As previously mentioned, we referred to the third option — suicide — as an exceptional case while touching on the reactions to the infringement of individual freedom. The central plotline of the play The Pillowman focuses on a killing committed by the fictional tale figure, the Pillowman, under the guise of an “unfortunate incident.” These despair-laden, terrifying and infamous stories reflect Katurian’s philosophical mindsets on life and childhood traumas. Katurian, by aiming to prevent not only the realized assaults on human will and individual freedom but also those, which appear as potential attacks, envisions that human life as irrevocably doomed to hopelessness, during the development of “The Pillowman”. The differences between the two worldviews are clearly highlighted in a series of stories that glimmer with hope at the end of the most brutal depiction, written by Topolski, the investigator conducting the inquiry.

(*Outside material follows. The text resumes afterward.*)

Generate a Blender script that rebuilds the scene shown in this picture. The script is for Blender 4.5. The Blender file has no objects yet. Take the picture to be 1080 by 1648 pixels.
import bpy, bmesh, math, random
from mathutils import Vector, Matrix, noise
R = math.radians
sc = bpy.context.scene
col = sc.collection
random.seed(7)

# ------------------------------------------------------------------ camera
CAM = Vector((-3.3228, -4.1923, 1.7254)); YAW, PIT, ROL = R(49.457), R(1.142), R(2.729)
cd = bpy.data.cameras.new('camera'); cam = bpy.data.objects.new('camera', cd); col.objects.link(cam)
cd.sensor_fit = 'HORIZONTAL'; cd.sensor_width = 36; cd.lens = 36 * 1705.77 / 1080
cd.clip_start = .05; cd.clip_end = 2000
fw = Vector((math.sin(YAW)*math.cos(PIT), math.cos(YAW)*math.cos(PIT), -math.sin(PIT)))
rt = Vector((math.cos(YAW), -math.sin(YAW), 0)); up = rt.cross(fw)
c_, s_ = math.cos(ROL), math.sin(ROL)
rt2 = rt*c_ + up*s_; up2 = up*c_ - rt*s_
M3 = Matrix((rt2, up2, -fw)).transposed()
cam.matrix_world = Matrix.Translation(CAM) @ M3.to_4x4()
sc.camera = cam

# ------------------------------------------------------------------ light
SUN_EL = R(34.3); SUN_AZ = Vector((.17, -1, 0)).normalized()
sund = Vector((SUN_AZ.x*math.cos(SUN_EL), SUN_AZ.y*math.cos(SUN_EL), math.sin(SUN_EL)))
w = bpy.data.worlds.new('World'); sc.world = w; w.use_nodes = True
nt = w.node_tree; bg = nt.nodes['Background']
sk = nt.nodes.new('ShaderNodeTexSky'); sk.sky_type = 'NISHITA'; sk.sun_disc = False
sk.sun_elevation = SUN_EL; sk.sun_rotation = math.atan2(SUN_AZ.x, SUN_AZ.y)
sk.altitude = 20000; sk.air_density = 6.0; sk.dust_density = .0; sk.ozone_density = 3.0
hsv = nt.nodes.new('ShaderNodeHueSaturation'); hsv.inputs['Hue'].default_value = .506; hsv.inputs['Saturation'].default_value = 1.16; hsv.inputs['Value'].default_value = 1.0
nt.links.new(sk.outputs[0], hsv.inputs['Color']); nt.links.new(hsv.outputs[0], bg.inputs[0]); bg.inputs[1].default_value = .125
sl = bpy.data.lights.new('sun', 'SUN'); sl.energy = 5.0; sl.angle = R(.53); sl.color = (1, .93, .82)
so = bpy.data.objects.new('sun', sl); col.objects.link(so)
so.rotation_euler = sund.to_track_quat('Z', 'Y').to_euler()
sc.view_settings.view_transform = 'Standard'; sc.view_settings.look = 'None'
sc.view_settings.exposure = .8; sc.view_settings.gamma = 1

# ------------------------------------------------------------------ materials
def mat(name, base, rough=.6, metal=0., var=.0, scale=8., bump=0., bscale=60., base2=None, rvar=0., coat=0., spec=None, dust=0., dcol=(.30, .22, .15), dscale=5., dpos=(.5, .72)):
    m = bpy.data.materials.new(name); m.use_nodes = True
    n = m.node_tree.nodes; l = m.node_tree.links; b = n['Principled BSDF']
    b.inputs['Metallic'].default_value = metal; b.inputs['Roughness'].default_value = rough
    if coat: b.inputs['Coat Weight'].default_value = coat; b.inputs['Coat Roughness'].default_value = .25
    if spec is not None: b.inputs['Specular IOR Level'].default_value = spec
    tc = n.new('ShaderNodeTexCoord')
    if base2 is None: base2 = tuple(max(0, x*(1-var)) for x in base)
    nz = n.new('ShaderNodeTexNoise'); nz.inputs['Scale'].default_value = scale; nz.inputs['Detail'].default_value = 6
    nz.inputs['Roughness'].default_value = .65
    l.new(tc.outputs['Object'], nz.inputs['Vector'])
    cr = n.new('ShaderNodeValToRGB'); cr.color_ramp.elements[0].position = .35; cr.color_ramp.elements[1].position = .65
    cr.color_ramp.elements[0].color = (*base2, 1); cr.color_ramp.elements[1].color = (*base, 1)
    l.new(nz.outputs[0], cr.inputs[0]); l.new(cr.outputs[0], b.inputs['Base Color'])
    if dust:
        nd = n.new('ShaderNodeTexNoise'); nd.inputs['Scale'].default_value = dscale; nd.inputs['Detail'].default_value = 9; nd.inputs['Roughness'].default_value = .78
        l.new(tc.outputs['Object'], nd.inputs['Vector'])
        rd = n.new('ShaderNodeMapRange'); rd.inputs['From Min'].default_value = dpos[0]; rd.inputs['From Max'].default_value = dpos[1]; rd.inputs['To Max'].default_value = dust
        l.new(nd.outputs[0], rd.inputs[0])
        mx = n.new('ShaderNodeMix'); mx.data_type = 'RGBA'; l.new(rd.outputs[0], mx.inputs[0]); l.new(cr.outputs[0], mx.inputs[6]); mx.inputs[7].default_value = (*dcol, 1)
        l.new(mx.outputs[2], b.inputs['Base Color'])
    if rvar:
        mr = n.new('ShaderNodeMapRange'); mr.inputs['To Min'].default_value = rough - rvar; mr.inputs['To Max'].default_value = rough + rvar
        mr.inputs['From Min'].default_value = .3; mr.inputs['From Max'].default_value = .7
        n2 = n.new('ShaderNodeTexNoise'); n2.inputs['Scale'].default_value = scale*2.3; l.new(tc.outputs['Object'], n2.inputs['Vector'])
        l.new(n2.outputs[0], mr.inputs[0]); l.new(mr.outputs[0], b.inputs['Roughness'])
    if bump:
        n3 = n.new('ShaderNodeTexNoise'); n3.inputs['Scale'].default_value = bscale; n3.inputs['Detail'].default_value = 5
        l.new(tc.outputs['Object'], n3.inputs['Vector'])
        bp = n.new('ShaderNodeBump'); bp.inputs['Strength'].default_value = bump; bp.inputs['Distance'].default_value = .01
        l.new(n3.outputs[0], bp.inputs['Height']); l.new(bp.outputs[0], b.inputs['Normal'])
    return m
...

They are also evident in the writer Katurian’s stories, which brim with despair that culminates in horrifying murders and suicides, yet are conveyed through deceptively innocent depictions.
“A Very Very Very Dark Matter,” a play written by McDonagh, which employs phantasmagorical elements, in terms of its structure, differs from his other plays, and presents the character Hans Christian Andersen whose personal life was controversial, in a way that is distinctly its own. The fairy tales, all written by the enslaved Pygmy woman Marjory (Mbute) and published under Andersen’s name are, in fact, fragments of the infinite tales unfolding within the mind of a crippled storyteller, condemned to live inside a tiny glass box. The Pygmy woman, devoted to crafting stories that reverse time and envision the liberation of her native Congo from Belgian colonial rule, sees the salvation of her people—the Congolese—as the sole path to overcoming her own tragedy. Martin McDonagh’s plays recall the terrifying vignettes of wooden puppets: the beating, yet bloodless hearts devoid of signs of life, the eyes that gaze emptily, lifelessly and sometimes are cruelly removed, the limbs – fingers, hands and feet – severed, disfigured but completely feeling no pain are crafted from wood. During the initial readings of the plays, the characters evoking phantoms and nightmares harden into “wooden” effigies over several readings. The fact that those who inspire hope to the last moments have been revealed ultimately as killers, or, conversely, that those who are suspected of committing the most terrifying murders have been acquitted, stems from the puppet master’s profound understanding of human psychology and social behaviour. One of McDonagh’s dramaturgical works is characterised with the narrative’s icy objectivity even referencing the loftiest concepts as if spoken “beyond the wall.” It is apparent that the cast of these plays originates from specific locations across Ireland including Inishmore, Inishmaan, Spokane Galway, Lenane and Connemara. McDonagh’s plays, which reflect a single day in the life of the Irish people while simultaneously revealing the intimacy in the ethnic and psychological details of all nations through the ages, possess the same kind of universality found in Ulysses. Seen though this lens, McDonagh’s dramaturgy can be regarded both as a “Saga of Ireland” and as a set of metaphorical–associative maps of the modern world owing to its incorporation of Irish folklore, cultural psychology, societal norms, and historical context.